As for other standouts, Austin's Okkervil River drew considerable power out of the basic rock band lineup. Singer-songwriter Will Sheff's wistful, elegiac songs take on big questions and elemental emotions in a way that's fresh and without pretension, energized considerably by guitarist Lauren Gurgiolo's ripped sheets of distortion.
Singer-songwriter Conor Oberst brought his new outfit, the Mystic Valley Band, to Coachella. The group takes him straight into heartland rock territory, and while it's not always as inventive as his Bright Eyes material, Oberst seemed thoroughly inspired fronting the power-packed ensemble clearly inspired by the Band, with a bit of Stones bluesiness tossed into the mix.
Antony Hegarty, realizing it would be impossible to replicate the focused intensity of his recent Disney Hall performance, instead locked into hypnotic and sensual R&B-electronic pulses for his late afternoon set Sunday, again establishing an uncommonly empathetic bond between audience and performer.

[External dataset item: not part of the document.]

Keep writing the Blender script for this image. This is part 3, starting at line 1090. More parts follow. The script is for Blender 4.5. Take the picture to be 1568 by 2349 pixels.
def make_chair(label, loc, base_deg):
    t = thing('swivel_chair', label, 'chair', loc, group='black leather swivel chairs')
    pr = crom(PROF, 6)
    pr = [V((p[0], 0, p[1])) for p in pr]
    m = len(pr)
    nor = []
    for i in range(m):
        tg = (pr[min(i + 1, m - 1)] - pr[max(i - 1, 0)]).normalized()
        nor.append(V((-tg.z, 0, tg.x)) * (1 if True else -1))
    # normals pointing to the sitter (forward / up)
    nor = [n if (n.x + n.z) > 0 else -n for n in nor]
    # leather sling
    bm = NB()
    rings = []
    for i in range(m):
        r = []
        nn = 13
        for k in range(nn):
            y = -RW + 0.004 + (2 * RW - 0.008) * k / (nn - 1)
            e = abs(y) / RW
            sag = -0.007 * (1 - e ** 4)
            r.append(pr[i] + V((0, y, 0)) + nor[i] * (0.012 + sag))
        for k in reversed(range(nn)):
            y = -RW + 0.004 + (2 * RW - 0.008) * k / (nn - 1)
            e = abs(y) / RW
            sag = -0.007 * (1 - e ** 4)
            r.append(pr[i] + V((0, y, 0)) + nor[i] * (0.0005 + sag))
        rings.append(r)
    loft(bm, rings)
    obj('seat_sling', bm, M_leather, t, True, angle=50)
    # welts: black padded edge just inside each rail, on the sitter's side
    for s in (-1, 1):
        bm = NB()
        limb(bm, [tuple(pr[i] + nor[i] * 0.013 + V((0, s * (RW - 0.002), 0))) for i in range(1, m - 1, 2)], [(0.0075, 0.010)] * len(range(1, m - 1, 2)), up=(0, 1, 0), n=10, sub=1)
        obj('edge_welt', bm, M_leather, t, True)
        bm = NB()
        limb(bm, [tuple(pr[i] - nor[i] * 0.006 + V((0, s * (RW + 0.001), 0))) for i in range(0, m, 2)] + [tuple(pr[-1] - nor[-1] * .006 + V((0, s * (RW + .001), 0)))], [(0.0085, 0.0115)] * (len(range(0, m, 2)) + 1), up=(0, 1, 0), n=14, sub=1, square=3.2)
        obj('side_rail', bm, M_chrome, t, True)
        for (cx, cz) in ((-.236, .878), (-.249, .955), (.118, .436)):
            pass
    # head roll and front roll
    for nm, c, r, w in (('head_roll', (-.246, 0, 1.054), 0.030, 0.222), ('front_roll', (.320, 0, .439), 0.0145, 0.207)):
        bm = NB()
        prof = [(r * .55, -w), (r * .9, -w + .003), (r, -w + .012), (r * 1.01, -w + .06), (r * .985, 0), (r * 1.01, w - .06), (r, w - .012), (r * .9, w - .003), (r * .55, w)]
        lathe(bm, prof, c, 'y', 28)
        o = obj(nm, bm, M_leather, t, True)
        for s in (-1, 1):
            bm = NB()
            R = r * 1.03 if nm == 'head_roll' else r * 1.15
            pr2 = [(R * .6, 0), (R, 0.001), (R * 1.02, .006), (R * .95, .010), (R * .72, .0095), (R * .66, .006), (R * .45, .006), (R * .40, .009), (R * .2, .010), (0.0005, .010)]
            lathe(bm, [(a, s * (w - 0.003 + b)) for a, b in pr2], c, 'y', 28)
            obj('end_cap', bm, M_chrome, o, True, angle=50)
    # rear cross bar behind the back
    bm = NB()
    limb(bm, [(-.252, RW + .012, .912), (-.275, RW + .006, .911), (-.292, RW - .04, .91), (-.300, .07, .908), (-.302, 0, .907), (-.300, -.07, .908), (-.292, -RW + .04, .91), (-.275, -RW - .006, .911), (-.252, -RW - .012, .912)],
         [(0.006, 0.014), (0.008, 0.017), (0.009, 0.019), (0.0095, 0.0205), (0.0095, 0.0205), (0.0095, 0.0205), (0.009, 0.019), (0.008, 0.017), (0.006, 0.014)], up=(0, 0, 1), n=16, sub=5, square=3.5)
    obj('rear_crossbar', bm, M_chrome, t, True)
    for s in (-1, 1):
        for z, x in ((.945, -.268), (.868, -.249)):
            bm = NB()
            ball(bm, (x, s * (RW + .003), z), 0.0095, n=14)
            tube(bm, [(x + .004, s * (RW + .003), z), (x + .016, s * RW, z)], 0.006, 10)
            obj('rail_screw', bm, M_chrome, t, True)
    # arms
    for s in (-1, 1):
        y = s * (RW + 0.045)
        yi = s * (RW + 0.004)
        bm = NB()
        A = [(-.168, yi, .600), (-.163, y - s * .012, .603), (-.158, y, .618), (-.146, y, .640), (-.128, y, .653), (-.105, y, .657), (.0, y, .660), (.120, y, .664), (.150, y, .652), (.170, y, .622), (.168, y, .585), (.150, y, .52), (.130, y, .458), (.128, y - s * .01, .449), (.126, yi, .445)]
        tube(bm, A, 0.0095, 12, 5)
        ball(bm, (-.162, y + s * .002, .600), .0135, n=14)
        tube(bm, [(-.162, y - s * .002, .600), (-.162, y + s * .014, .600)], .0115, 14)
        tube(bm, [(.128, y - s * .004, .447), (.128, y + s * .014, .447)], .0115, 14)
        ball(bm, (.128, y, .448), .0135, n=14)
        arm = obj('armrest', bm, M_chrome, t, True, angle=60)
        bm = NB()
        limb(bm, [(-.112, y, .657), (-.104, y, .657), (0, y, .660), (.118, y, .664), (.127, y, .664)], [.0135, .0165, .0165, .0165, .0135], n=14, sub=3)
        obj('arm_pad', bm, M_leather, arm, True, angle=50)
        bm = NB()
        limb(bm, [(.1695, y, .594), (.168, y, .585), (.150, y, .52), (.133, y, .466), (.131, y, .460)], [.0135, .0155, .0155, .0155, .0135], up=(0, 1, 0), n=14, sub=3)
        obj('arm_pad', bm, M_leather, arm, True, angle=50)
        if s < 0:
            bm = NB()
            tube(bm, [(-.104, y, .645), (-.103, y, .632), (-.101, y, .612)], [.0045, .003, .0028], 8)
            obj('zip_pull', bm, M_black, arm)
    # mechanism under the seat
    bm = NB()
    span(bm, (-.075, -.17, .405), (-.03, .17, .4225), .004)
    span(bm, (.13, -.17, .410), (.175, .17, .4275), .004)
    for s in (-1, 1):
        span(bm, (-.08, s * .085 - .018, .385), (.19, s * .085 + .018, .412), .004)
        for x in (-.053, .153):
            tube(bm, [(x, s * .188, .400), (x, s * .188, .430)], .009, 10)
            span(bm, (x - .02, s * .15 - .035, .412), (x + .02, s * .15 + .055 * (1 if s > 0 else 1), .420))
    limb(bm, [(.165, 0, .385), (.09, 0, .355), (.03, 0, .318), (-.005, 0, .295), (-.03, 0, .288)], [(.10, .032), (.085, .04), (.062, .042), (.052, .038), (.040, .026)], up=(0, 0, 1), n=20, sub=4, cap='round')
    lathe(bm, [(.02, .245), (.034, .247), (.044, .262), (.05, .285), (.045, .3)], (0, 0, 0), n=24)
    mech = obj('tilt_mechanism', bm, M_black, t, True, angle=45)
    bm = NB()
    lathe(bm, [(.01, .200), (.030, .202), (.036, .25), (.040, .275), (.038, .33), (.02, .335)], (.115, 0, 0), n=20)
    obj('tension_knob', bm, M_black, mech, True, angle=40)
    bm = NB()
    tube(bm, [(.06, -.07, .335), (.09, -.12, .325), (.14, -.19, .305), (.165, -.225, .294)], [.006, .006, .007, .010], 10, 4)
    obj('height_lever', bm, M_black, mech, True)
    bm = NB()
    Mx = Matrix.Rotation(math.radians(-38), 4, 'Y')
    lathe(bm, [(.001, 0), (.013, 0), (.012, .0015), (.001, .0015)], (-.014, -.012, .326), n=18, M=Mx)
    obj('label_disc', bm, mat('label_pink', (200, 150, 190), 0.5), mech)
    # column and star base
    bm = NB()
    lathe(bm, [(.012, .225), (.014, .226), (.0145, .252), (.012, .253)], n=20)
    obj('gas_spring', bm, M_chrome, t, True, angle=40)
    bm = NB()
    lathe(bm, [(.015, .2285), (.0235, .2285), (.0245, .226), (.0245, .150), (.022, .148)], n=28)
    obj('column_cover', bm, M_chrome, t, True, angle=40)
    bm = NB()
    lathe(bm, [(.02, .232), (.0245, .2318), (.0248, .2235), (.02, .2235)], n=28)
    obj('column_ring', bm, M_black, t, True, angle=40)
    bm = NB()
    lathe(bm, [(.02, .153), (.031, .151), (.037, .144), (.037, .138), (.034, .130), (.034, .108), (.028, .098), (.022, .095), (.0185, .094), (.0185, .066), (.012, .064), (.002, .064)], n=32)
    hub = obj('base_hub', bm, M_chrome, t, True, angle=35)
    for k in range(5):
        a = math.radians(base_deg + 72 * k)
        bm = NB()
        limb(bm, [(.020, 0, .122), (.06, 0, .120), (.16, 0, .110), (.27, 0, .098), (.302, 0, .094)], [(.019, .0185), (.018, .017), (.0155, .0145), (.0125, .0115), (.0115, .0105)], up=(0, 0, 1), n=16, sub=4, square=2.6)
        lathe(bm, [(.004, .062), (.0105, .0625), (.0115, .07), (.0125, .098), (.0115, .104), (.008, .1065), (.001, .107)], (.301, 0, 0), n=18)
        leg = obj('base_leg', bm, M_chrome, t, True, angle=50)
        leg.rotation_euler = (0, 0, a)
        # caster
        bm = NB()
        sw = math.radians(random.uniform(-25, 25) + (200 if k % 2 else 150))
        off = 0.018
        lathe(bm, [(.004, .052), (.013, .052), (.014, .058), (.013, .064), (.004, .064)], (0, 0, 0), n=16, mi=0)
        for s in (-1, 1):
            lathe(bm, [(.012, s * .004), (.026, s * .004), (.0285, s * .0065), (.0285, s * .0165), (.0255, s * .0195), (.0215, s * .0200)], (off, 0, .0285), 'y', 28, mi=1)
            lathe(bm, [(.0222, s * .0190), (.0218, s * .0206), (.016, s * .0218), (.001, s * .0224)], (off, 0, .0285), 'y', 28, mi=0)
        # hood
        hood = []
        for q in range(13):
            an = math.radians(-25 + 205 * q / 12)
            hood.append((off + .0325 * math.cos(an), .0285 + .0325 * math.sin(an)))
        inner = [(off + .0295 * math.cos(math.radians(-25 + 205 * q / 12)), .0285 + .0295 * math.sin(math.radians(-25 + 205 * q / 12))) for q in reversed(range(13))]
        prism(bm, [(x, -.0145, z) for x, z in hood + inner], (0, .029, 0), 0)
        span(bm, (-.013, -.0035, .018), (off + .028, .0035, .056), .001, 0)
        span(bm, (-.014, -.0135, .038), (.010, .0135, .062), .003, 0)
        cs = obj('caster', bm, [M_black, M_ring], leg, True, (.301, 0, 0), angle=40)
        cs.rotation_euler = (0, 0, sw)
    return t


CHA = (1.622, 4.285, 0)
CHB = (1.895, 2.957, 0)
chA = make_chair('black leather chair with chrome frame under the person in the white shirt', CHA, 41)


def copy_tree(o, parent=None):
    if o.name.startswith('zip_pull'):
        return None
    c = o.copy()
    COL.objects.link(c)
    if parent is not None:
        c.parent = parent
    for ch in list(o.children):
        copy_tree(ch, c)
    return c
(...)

The performance by My Bloody Valentine reignited the band's stoically rendered barrage of blistering, distortion-infused rock, delivered at an ear-crushing volume that seemed potent enough to be heard back across the Atlantic.
Beyond the individual performances, musical juxtapositions underscored the unique appeal of the large-scale festival. Whether a master stroke of scheduling or happy accident, the side-by-side sets on Saturday from Afro-Arabic pop group Tinariwen in the Gobi tent and Tucson-based Calexico next door at the Outdoor Stage illustrated connections that aren't always obvious.
Tinariwen vamps on melodic motifs mostly based on the Arabic scale, its singers tapping muezzin vocal practice. Calexico plays spaghetti western rock that leans heavily on music from the American Southwest and Mexico. Because of the Moorish influence on Spanish folk and classical music, the space between Tinariwen's polyrhythmic songs and Calexico's heterogeneous Tex-Mex mix wasn't so great.
Coachella 2009 made it clear the distance between generations and musical camps wasn't nearly as wide as some might have thought -- even as recently as last Friday morning.